(A block of data)
○ ○ ○

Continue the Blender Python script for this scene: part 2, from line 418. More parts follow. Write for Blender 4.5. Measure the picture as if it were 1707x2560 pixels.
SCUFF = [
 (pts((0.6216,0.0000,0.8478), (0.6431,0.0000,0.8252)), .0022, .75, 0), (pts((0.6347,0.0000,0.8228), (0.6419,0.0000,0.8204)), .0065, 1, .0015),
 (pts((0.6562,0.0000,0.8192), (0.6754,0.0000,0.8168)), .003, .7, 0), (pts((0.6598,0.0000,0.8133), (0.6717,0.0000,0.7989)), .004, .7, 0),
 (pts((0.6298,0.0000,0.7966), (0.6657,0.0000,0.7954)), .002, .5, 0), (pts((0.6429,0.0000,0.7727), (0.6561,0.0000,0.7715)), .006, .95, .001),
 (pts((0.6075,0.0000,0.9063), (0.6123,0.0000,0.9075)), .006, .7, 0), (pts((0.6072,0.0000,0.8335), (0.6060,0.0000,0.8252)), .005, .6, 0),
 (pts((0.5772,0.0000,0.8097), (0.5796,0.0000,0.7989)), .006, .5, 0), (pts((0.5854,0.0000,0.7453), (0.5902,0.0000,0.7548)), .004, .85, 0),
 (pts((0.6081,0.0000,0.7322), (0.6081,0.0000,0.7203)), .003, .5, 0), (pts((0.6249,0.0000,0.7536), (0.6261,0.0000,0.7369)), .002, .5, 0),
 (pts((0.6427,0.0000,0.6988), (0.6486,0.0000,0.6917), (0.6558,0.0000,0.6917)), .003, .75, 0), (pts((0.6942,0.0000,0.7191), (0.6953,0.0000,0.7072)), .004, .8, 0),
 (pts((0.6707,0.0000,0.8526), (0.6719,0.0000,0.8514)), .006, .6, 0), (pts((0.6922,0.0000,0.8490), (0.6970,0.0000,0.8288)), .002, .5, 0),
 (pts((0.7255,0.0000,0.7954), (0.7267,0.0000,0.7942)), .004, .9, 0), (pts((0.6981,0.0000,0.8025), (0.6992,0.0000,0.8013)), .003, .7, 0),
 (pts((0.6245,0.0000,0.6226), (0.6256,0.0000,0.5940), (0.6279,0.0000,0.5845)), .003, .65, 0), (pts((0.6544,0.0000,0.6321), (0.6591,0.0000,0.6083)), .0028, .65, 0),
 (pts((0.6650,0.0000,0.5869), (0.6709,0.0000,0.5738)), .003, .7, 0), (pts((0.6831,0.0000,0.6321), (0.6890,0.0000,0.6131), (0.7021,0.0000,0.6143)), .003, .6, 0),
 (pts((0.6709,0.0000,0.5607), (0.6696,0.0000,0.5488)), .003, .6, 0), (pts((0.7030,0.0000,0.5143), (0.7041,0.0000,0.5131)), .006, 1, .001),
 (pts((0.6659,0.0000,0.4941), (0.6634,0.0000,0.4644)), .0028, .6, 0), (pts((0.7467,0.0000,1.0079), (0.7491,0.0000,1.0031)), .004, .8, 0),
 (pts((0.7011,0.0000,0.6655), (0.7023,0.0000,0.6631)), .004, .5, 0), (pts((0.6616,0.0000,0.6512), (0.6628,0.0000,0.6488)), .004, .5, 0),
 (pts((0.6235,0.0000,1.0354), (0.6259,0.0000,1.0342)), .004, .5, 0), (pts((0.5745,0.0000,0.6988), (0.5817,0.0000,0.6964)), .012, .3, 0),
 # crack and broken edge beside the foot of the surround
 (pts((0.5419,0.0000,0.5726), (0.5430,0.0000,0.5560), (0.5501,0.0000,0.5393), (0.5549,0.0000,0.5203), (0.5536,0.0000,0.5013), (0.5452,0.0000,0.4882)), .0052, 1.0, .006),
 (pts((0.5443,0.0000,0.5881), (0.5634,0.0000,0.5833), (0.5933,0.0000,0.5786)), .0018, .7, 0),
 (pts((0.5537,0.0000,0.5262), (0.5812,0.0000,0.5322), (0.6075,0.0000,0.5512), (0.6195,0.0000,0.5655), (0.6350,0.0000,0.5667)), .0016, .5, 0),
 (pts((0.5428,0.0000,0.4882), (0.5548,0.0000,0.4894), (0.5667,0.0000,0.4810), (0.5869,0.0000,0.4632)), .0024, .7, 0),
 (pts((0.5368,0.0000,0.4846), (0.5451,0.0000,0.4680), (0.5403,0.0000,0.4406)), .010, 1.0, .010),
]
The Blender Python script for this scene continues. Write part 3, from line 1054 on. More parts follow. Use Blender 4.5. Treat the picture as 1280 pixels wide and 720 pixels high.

○ ○ ○

Problem details - What is the number of lines in the records above that include the word "part"? Reply with that number and nothing more.

Result of the task - 2